Hawn Ice Cream Company Formed, Dec. 2, 1919

From The Monroe Journal, Tuesday, December 2, 1919

New $100,000 Industry Is Under Way. . . Hawn Ice Cream Company Recieves Its Charter. . . Will Handle Ice Cream, Butter, Milk and Eggs

A charter for the Hawn Ice Cream Company, with a capital stock of $100,000 authorized, and $10,000 paid in, has been issued, and at a meeting of stockholders of the corporation yesterday morning in the Chamber of Commerce rooms the following officers were elected: D.B. Snyder, president; W.B. Love, vice-president and general counsel; O.D. Hawn, secretary and treasurer and general manager; and a board of directors composed of Messrs. O.D. Hawn, G.S. Lee Sr., Heath Lee, R.A. Morrow and Albert Redfern.

The company will manufacture ice cream, fancy creamery butter, and distribute guaranteed fresh eggs. It expects to do a business amounting to $100,000 the first year. Plans for the erection of a modern building are also on foot, but for the present the plant will be operated in the old creamery building on Tallyrand avenue. Mr. O.D. Hawn, the manager, has bought the Simpson property on Washington street, and will move to Monroe from Hickory, where he has been living for the past year, in a few weeks.

In addition to the manufacture of ice cream and creamery butter, milk will be sold to the people of Monroe through sub-stations. It is planned to install a milk station in a couple of local grocery stores, one at Icemorelee and one in North Monroe. Deliveries of mil will e made by stores along with grocery orders.

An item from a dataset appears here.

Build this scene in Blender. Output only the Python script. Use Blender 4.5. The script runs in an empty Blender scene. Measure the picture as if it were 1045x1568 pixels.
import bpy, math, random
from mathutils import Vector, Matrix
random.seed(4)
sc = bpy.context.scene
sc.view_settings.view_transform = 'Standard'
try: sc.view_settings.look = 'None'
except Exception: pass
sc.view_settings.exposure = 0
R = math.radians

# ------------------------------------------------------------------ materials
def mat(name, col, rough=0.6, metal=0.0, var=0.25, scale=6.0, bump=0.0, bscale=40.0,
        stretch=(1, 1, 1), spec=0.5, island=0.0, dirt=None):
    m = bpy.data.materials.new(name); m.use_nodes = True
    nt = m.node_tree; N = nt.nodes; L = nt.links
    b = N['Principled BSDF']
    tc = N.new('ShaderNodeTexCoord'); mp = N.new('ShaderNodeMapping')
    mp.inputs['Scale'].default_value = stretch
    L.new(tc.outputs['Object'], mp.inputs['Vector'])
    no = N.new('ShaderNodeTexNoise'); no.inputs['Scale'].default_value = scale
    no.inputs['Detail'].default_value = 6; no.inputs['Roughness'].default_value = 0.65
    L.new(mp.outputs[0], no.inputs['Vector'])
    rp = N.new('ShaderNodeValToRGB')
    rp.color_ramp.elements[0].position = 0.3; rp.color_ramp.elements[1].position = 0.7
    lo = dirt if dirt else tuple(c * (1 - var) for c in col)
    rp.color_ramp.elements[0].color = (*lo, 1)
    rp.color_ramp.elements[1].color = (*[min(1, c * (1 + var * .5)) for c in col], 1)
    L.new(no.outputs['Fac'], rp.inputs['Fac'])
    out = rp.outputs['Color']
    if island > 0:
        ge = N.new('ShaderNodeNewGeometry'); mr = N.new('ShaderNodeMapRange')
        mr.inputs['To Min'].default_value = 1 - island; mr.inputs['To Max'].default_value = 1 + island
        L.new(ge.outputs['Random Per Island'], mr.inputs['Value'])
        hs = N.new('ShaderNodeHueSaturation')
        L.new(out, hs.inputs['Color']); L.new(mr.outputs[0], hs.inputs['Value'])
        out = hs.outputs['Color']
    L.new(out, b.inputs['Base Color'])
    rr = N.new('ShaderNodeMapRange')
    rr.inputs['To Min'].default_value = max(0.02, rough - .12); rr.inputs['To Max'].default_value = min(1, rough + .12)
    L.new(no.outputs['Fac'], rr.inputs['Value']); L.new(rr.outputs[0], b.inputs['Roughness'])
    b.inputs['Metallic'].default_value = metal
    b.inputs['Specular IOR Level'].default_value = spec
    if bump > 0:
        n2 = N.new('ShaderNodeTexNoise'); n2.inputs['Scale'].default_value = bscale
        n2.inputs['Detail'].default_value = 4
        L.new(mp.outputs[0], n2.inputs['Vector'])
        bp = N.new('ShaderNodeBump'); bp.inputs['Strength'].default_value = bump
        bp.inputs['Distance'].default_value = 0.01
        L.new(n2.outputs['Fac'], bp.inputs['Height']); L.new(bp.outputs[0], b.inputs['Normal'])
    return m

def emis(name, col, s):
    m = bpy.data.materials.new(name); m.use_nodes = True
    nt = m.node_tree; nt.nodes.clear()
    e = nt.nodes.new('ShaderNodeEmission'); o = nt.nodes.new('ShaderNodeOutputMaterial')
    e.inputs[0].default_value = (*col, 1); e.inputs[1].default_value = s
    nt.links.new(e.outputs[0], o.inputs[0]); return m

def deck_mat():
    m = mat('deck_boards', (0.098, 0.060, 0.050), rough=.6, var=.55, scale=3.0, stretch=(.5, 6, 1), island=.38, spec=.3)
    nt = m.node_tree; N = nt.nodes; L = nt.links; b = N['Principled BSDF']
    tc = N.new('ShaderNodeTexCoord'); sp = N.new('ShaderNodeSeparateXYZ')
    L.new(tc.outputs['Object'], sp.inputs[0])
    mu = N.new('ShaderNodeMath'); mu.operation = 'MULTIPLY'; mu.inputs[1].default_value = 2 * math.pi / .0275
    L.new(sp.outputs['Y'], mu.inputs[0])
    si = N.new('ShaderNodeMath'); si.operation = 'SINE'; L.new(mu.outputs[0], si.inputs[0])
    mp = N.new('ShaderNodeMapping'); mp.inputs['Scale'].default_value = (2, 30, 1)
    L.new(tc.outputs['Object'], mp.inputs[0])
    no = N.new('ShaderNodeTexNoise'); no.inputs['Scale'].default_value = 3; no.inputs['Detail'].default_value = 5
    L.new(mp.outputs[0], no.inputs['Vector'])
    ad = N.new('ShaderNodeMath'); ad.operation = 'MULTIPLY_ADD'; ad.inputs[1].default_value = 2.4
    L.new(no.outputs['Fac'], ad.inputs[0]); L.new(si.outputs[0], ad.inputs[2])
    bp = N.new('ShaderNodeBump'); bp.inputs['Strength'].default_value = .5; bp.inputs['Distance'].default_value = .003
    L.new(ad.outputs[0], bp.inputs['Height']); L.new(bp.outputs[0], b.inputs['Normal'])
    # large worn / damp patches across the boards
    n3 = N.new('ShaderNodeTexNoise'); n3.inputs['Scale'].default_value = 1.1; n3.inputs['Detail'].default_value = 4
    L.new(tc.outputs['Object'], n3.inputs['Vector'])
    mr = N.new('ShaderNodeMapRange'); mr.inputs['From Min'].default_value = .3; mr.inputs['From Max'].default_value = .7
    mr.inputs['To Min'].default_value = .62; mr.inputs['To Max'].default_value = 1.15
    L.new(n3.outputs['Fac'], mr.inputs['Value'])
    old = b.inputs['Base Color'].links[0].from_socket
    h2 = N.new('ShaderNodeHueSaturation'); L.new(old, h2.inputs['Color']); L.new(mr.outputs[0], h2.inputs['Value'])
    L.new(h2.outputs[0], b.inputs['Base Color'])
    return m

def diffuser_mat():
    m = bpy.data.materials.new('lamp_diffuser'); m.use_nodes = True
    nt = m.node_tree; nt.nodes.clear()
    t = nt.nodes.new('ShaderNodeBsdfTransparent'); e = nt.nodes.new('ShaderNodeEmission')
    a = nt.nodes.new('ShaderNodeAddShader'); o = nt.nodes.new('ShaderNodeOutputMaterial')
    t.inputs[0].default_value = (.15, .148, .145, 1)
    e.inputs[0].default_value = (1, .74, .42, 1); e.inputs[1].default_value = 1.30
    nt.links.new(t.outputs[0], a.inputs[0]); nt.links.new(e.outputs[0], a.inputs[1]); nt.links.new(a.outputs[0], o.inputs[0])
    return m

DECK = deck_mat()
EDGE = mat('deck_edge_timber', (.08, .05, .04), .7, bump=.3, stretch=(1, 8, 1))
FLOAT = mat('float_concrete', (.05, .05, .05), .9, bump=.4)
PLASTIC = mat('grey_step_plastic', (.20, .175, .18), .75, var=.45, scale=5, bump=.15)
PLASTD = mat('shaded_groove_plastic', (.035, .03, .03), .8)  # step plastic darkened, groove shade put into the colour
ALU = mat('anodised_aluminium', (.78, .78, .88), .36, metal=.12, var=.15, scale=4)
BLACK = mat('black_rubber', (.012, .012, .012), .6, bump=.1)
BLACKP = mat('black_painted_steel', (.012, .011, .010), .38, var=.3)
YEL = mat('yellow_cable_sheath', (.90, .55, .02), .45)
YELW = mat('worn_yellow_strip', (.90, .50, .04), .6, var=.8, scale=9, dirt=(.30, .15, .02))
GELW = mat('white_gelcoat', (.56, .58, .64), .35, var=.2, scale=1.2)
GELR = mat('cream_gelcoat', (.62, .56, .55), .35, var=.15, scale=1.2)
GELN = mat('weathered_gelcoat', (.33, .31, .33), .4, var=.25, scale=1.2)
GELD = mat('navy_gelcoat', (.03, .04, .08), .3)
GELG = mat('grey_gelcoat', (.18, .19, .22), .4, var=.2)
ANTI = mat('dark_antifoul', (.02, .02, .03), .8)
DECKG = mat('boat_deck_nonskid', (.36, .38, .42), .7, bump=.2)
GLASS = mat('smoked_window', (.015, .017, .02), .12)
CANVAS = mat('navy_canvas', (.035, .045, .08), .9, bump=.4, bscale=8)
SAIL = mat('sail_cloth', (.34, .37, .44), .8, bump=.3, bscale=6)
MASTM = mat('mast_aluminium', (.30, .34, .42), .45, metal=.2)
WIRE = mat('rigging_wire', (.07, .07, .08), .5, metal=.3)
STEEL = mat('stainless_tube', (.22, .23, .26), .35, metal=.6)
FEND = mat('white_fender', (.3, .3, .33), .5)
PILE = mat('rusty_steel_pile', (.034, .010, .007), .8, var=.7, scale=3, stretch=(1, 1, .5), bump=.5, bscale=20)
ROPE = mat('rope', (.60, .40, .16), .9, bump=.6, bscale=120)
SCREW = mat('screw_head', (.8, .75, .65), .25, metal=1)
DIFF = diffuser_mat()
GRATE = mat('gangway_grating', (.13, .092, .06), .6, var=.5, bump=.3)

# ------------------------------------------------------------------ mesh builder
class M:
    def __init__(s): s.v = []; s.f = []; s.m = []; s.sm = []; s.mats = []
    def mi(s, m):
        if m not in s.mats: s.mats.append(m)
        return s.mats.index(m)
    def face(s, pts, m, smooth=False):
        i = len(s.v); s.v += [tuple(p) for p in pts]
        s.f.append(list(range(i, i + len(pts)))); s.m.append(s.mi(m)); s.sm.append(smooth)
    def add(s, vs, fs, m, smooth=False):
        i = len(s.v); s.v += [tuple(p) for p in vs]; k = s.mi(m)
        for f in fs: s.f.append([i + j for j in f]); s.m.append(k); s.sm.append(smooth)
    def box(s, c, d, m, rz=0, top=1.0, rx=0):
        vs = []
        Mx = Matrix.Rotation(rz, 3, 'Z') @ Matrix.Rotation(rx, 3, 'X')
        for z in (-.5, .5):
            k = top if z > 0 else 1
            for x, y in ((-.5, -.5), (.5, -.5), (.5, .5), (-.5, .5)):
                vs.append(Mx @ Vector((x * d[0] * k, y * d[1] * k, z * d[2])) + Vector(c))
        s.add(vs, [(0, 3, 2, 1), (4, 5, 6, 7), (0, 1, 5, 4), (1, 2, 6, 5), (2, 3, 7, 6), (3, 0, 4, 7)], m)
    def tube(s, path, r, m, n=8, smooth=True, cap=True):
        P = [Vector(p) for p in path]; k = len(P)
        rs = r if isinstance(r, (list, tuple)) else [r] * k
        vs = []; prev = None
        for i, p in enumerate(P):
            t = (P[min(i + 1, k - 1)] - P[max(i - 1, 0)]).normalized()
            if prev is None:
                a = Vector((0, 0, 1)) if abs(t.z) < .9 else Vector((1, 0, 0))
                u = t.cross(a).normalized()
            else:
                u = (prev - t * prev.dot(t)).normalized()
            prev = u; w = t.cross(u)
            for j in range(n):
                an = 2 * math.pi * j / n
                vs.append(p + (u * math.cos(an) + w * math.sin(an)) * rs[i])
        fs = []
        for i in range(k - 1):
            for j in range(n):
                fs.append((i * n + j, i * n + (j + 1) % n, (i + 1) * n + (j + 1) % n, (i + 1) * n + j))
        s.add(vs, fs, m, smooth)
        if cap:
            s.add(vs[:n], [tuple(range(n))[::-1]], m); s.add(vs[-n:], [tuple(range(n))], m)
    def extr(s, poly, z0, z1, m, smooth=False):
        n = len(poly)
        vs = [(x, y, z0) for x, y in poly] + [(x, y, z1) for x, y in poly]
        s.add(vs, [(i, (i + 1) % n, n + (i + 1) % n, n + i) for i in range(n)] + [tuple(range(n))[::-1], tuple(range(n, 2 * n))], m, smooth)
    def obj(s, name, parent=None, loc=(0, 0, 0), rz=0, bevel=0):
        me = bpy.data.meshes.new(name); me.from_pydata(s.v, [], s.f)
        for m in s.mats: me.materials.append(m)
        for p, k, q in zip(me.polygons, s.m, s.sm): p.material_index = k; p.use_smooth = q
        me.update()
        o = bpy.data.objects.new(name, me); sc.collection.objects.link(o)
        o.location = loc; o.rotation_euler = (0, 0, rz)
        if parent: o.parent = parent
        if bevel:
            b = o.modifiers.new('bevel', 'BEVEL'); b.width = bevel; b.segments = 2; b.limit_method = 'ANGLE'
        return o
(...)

The manufacture of ice cream will be the main interest of the company, and it plans to ship cream daily during the summer season to nearby towns, and to places as far as Chester on the Seaboard, to Hamlet and to Columbia. Cream will also be supplied to local druggists and Mr. Hawn says he will also make deliveries in one-gallon lots to homes in Monroe.

Orders for about $8,000 worth of the latest ice cream making machinery have been forwarded, and shipment will be made by the manufacturer some time after the first of the year. The plant will be in operation by March first, which will be sufficient time to begin to supply the demand for ice cream. The capacity of the plant will be about 200 gallons of cream a day. However, the company will begin the manufacture of creamery butter within a few weeks, machinery for that purpose being already installed in the temporary building which it will occupy.

Much interest has been manifested in the ice cream plant here, and the promoters had little difficulty in disposing of the necessary stock. A great future for the company is predicted, and some believe it will be only a matter of time before its business will amount to a half million dollars or more annually.

Mr. Hawn, the manager is an experienced creamery man, and the manner in which he conducted the creamery here, after it had fallen hopelessly in debt, won for him the confidence of the men who are backing him in this enterprise.